Plan to set up Gap in Europe

March 2, 2001

The French Grenoble Graduate School of Business is planning to set up a global access programme to help non-European start-ups expand into Europe and European firms to expand across borders within the continent.

The programme is based on the Global Access Programme at the University of California, Los Angeles. The three-year-old programme, run by UCLA's Anderson School, aims to help young foreign companies expand into the United States.

Teams of MBA students spend six months writing business plans that are then dissected by panels of venture capitalists, bankers, accountants and marketing experts, among others.

Newsha Ghodsi, who presented a plan for French competitive intelligence software company Digimind last year, appreciated working on a project with a real company that was looking for real funding.

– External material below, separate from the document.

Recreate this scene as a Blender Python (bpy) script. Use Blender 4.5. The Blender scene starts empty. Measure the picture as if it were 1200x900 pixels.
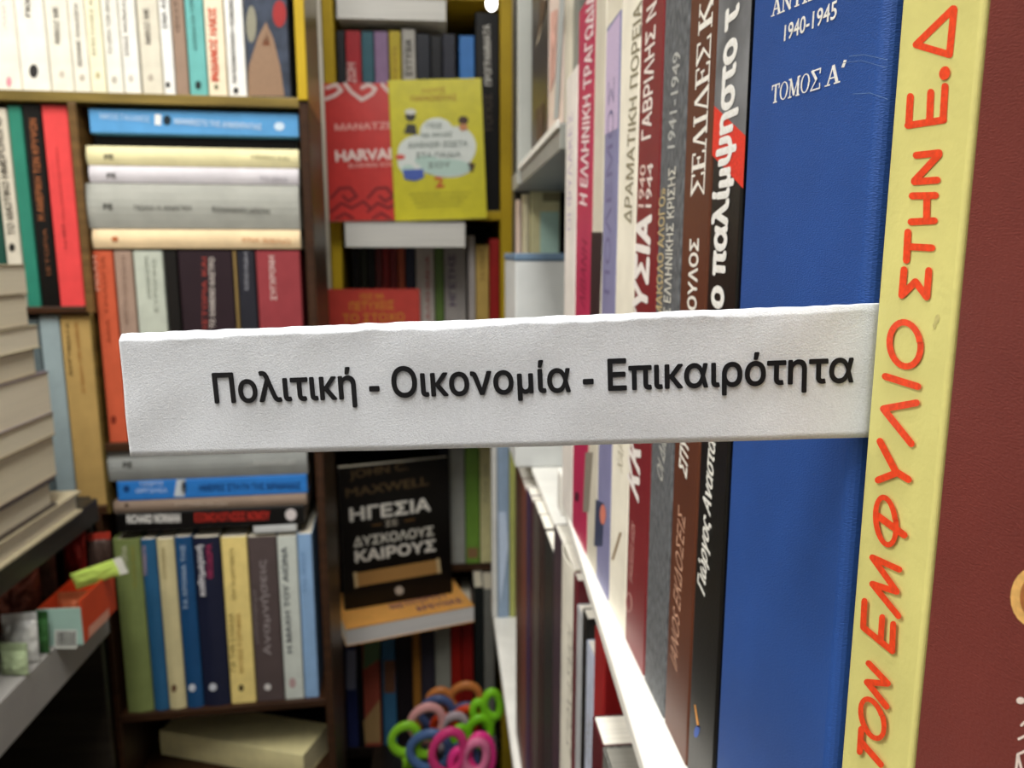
import bpy, bmesh, math, random
from mathutils import Vector, Matrix, noise
from mathutils.geometry import interpolate_bezier, delaunay_2d_cdt

random.seed(7)
SC = bpy.context.scene
COL = SC.collection
R = math.radians

# ------------------------------------------------------------------ camera, light, exposure
CAM = Vector((0, 0, 1.35))
YAW, PITCH, F = R(5.0), R(9.7), 900.0
fwd = Vector((math.sin(YAW) * math.cos(PITCH), math.cos(YAW) * math.cos(PITCH), -math.sin(PITCH)))
rgt = Vector((math.cos(YAW), -math.sin(YAW), 0))
upv = rgt.cross(fwd)
cd = bpy.data.cameras.new('camera')
cam = bpy.data.objects.new('camera', cd)
COL.objects.link(cam)
cam.matrix_world = Matrix(((rgt.x, upv.x, -fwd.x, CAM.x), (rgt.y, upv.y, -fwd.y, CAM.y),
                           (rgt.z, upv.z, -fwd.z, CAM.z), (0, 0, 0, 1)))
cd.sensor_width = 36
cd.lens = 27
cd.clip_start = 0.005
cd.clip_end = 30
cd.dof.use_dof = True
cd.dof.focus_distance = 0.119
cd.dof.aperture_fstop = 32
SC.camera = cam

SC.view_settings.view_transform = 'Standard'
SC.view_settings.look = 'None'
SC.view_settings.gamma = 1
SC.view_settings.use_curve_mapping = False
SC.view_settings.exposure = 0.05

w = bpy.data.worlds.new('world')
SC.world = w
w.use_nodes = True
w.node_tree.nodes['Background'].inputs[0].default_value = (1.0, 0.99, 0.975, 1)
w.node_tree.nodes['Background'].inputs[1].default_value = 0.33


def area(name, loc, sx, sy, power, col=(1, .96, .9), rot=(0, 0, 0)):
    l = bpy.data.lights.new(name, 'AREA')
    l.shape = 'RECTANGLE'
    l.size, l.size_y, l.energy, l.color = sx, sy, power, col
    o = bpy.data.objects.new(name, l)
    COL.objects.link(o)
    o.location = loc
    o.rotation_euler = rot
    return o


area('ceiling_panel_light', (.0, -.12, 2.55), .45, .8, 27, (1, .98, .94))
area('added_spine_fill_light', (-.95, .05, 2.55), .5, .9, 20, (1, .985, .96))  # unseen lamp added on the left to brighten the right-hand spines
area('shop_panel_light', (-.45, -1.0, 2.55), .8, .8, 5, (1, .99, .97))


# ------------------------------------------------------------------ geometry helpers
def ray(px, py):
    return fwd + rgt * ((px - 600) / F) + upv * ((450 - py) / F)


class Plane:
    def __init__(s, p, n, lift=0.0002):
        s.n = Vector(n).normalized()
        s.p = Vector(p)
        if s.n.dot(CAM - s.p) < 0:
            s.n = -s.n
        s.p = s.p + s.n * lift

    def hit(s, px, py):
        d = ray(px, py)
        return CAM + d * ((s.p - CAM).dot(s.n) / d.dot(s.n))


def PY(Y, lift=0):
    return Plane((0, Y, 0), (0, -1, 0), lift)


def PX(X, lift=0):
    return Plane((X, 0, 0), (-1, 0, 0), lift)


def atY(px, py, Y):
    return PY(Y).hit(px, py)


def atX(px, py, X):
    return PX(X).hit(px, py)


def srgb(c):
    if isinstance(c, str):
        c = tuple(int(c[i:i + 2], 16) for i in (0, 2, 4))
    f = lambda v: v / 12.92 if v <= .04045 else ((v + .055) / 1.055) ** 2.4
    return tuple(f(v / 255) for v in c) + (1,)


MATS = {}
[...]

"How often do students get that kind of opportunity?" she asked.

Grenoble's plan is at an early stage. Francois Therin, who teaches technology management at Groupe ESC Grenoble, runs a start-up incubator and looks after the French component of Gap. He hopes that Finland will be the main partner in the scheme. The United Kingdom, Germany, Italy and Spain would join next, and Grande Ecole's 20 existing European partners would follow.

The first non-European countries to be involved in the project would be the current Gap partners, Australia, Chile and the US.

The University of New South Wales in Australia plans to set up a Gap for non-Australian start-ups and MBA and MBT students.